Tuesday, December 23, 2008

The history of Christmas--World War II (part 2)

The U.S. government used holiday poetry to urge consumers to buy U.S. Savings Bonds at Christmas: “Someday Yuletide bells will ring merrily again/and once more there will be laughter, joy, and mirth,” said one government public service ad. “Someday Christmas carolers will sing again/those songs we love that tell of ‘peace on earth’/ someday hearts will beat as they return again/ the husband father son…the neighbor’s boy/someday Christmas lights will brightly burn again/ illuminating those filled with joy.” It concluded: “Americans will observe this wartime ‘Holiday Season’ with but a single thought and purpose: the determination to focus all our energies and efforts on final victory.”

An ad for Chesterfield cigarettes showed Santa Claus, with a big bag full of smokes to distribute to American soldiers at the front, with a typical GI helmet clamped on his head.

And speaking of Santa, the coming of the war provoked questions about him, too.

For example, courtesy of the federal government, there now was a bureaucratic monstrosity called the War Labor Board, which, despite its flaws, nevertheless had an important job: controlling wages and employment, in order to prevent runaway inflation and strikes from crippling wartime production. It issued a wage-freeze order in the fall of 1942, setting most workers’ wages for the duration of the war at their January 1941 levels, plus fifteen percent. Apparently with Christmas coming, someone had to ask: what about the wages of those playing Santa Claus? Thus came the perhaps-only-half-serious WLB order of December 4, 1942: “Bona fide Santa Clauses shall be construed to be only such persons as wear a red robe, white whiskers, and other well-recognized accoutrements befitting their station in life, and provided that they have a kindly and jovial disposition and use their high office of juvenile trust to spread the Christmas spirit.” And—they were exempt from the wage-freeze order!

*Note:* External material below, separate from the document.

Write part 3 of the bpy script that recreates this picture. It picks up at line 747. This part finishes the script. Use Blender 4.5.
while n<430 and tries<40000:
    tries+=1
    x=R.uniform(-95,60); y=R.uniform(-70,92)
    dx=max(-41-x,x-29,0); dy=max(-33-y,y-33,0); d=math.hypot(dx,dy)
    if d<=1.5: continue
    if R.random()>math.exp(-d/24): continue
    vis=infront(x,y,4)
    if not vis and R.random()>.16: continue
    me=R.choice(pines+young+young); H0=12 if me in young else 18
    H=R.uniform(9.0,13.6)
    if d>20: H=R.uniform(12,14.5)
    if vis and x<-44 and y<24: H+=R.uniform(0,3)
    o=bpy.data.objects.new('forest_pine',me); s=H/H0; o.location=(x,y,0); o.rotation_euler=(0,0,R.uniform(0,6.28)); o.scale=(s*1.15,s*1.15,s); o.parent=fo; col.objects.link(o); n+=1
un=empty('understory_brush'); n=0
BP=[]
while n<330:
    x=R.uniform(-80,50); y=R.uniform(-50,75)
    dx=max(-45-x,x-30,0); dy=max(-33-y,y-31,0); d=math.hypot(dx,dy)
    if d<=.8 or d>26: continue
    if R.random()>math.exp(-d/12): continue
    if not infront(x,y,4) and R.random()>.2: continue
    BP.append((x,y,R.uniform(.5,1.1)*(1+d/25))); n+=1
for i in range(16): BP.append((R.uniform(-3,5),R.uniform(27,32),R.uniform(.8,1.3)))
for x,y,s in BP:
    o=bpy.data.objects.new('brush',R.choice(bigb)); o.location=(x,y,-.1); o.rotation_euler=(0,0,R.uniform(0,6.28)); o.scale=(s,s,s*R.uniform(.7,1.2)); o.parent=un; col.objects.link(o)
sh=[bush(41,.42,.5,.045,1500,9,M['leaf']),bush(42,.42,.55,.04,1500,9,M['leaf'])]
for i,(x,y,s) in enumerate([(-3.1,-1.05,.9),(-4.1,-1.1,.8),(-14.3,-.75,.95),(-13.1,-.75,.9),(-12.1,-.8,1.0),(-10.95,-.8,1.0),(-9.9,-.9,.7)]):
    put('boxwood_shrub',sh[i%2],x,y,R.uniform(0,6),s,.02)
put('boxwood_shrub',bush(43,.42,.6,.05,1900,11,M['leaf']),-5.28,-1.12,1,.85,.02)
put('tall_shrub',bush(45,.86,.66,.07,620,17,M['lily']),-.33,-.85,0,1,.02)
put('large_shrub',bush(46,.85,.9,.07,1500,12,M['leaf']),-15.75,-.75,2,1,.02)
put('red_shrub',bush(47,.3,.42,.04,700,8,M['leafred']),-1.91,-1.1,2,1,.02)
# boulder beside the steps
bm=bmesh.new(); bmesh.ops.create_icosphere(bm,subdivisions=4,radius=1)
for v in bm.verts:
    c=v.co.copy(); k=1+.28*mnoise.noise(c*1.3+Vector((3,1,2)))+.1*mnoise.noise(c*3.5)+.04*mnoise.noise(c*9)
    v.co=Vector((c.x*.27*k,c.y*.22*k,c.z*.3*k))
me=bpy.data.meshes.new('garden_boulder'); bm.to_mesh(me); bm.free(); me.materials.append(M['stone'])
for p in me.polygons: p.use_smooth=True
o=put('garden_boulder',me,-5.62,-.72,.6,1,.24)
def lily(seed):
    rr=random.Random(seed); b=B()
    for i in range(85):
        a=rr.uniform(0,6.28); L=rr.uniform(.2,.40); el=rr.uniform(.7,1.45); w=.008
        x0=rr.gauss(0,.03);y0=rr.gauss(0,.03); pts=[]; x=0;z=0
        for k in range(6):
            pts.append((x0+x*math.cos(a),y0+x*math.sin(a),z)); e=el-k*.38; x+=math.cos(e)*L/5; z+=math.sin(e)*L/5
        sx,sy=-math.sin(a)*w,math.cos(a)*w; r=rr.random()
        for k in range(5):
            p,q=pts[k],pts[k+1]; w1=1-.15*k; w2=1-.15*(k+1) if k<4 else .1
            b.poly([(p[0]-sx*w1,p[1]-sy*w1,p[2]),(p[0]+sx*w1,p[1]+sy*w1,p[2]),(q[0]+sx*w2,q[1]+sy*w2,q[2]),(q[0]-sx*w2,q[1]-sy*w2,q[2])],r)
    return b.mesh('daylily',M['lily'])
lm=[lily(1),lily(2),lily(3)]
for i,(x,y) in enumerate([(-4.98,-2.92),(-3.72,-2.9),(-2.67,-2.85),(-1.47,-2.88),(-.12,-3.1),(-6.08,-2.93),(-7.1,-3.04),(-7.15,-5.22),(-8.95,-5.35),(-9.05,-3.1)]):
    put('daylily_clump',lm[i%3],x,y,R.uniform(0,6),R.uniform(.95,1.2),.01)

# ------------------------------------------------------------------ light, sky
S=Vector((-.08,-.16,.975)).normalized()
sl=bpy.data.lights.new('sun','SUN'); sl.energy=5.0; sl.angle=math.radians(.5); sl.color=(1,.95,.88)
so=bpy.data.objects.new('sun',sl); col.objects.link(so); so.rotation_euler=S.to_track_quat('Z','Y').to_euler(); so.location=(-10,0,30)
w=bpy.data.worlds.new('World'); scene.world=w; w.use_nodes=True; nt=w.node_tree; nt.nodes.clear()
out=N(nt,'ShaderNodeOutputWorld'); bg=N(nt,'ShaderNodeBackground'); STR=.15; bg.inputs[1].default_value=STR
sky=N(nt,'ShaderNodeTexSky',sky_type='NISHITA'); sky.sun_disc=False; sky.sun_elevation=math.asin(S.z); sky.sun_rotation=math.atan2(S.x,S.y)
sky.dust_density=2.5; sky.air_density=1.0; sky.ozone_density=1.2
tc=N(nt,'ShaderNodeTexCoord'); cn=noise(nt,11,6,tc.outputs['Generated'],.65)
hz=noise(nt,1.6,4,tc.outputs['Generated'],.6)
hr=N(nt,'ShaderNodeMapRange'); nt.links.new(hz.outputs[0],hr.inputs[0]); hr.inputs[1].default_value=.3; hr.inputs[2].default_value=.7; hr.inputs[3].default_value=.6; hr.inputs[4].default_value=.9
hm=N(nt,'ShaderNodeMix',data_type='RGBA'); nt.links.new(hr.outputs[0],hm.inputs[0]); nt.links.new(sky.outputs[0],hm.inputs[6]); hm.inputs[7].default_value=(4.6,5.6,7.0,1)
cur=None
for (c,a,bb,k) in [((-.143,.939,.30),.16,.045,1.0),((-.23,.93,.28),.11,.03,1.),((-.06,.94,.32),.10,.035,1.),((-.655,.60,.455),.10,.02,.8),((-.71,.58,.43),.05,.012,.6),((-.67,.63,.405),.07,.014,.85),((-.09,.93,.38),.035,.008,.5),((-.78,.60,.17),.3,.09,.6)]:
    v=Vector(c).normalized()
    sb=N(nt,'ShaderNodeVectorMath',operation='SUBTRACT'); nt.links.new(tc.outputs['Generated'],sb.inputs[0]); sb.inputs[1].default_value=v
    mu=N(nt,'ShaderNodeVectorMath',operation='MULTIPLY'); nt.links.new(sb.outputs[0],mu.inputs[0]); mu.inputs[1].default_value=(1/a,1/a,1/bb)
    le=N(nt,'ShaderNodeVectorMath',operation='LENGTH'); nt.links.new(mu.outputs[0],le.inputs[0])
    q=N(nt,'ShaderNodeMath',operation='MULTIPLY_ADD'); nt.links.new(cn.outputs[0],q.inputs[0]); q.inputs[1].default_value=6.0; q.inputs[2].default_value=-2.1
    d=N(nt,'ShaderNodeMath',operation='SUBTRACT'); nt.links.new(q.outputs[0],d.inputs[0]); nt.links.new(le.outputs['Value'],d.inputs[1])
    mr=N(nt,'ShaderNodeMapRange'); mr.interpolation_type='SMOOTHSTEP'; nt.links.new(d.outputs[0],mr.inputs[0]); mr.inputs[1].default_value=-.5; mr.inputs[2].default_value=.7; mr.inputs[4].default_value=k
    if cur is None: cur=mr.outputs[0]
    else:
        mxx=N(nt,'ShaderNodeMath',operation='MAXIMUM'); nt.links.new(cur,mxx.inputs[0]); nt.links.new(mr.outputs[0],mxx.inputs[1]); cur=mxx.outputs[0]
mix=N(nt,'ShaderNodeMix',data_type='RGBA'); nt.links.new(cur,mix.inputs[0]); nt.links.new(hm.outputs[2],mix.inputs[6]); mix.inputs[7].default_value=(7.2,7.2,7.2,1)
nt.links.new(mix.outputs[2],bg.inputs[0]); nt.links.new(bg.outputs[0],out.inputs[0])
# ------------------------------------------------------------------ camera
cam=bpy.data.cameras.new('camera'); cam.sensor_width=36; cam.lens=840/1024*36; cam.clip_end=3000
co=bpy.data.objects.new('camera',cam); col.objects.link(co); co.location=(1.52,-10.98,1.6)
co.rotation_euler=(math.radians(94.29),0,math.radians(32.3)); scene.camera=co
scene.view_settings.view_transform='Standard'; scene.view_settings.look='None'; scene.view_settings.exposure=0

And who would play Santa during the war? Soon many cities faced a manpower shortage due to military service. By January 1945 there were no fewer than 16 million men (and some women) in uniform. To fill the vacuum, women increasingly entered the workplace. Munitions factories all had their "Rosie the Riveters" working the heavy machinery, a huge change from the past. By 1945, women made up 35% of all those in the workplace. Thus, in Chicago at one point during the war,, there were stories that stores would employ female Santas. But in response, in Poughkeepsie, New York, city officials made clear this would not be the case. there. "Santa will be Santa and there will be no bearded lady this Yuletide, as usual," harrumphed the local paper. "Of course, there are arguments in favor of a lady Santa during wartime. Women have been doing just about everything else that a man had done and probably there is little argument against why they couldn't help out St. Nick. But it would be quite a blow to the kids to climb aboard her lap and hear a staccato 'What would you like me to bring you, sonny?' in place of the customary voice of pleasant gruffness...there has to be a line drawn somewhere. And Santa Claus seems to be it."

But at least Santa, making his list and checking it twice, came to America—even during tough times.